Aktuell bedingt auch der Dieselskandal tempotechnische Innovationen: Wie wir wissen, ist einigen Autofabrikanten und ihren Kunden völlig schnurz, ob der Diesel wirklich sauber ist. Hauptsache, er brummt. Da ist nichts naheliegender als eine Kopplung der Einhaltung von Feinstaub- und Stickoxidwerten an die Geschwindigkeit. Deutlich ist nämlich, dass höhere Geschwindigkeiten auch höhere Emissionen bedeuten. Für Diesel, die im Realbetrieb die gesetzlichen Werte nicht einhalten, sollte das einen weiteren Abzug von 10 km/h bedeuten. Ein Passat Diesel mit 170 PS fährt sich natürlich viel entspannter mit 93 km/h maximal, das würde auch dem Gemütszustand vieler Vielfahrer entgegenkommen. Auf Landstraßen bietet sich für diese Fahrzeuggruppe 70 km/h an und in der Stadt 25 km/h. Das entspricht voll dem „polluter pays principle“: Der Verschmutzer bezahlt in einer Währung, die ihm wirklich am Herzen liegt, nämlich Geschwindigkeit. Schließlich könnte das atmende Tempolimit auch die Einführung von E-Autos beschleunigen. Wenn ich beispielsweise elektrisch mit flotten 117 km/h an den fossilen Audis vorbeirase, werden die sich fragen, ob sie nicht so schnell wie möglich dem Verbrennungsmotor Adieu sagen und Solarmodule aufs Hausdach schrauben. Elektroautos, die mit selbst gemachtem grünen Strom fahren, werden nämlich beim atmenden Tempolimit mit Höchstgeschwindigkeit belohnt: 133 km/h. Und an Raststellen umsonst Kaffee und Kuchen auf Staatskosten.

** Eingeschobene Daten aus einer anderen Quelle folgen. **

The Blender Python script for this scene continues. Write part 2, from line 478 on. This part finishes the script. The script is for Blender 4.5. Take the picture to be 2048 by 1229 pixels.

Komme mir niemand mit dem Vorwurf Ökodiktatur. Keiner wird gezwungen, eine idiotische Spritschleuder zu fahren, die Gesundheit und Klima gefährdet. Im Grunde entspräche das atmende Tempolimit dem liberalen Credo der FDP. Jeder Porschefahrer ist demnach seines eigenen Tempos, beziehungsweise Glückes Schmied. Liberaler geht’s nicht. Ich hoffe, mein konstruktiver Vorschlag kommt in Berlin nicht zu spät. Auf der Insel Jamaika liegt das Tempolimit auf Landstraßen übrigens bei 80 und auf der Autobahn bei 110 km/h. Kiffen hinterm Steuer ist auch dort verboten, und Biertrinken geht nicht, weil es auf Jamaika bekanntlich gar keins gibt.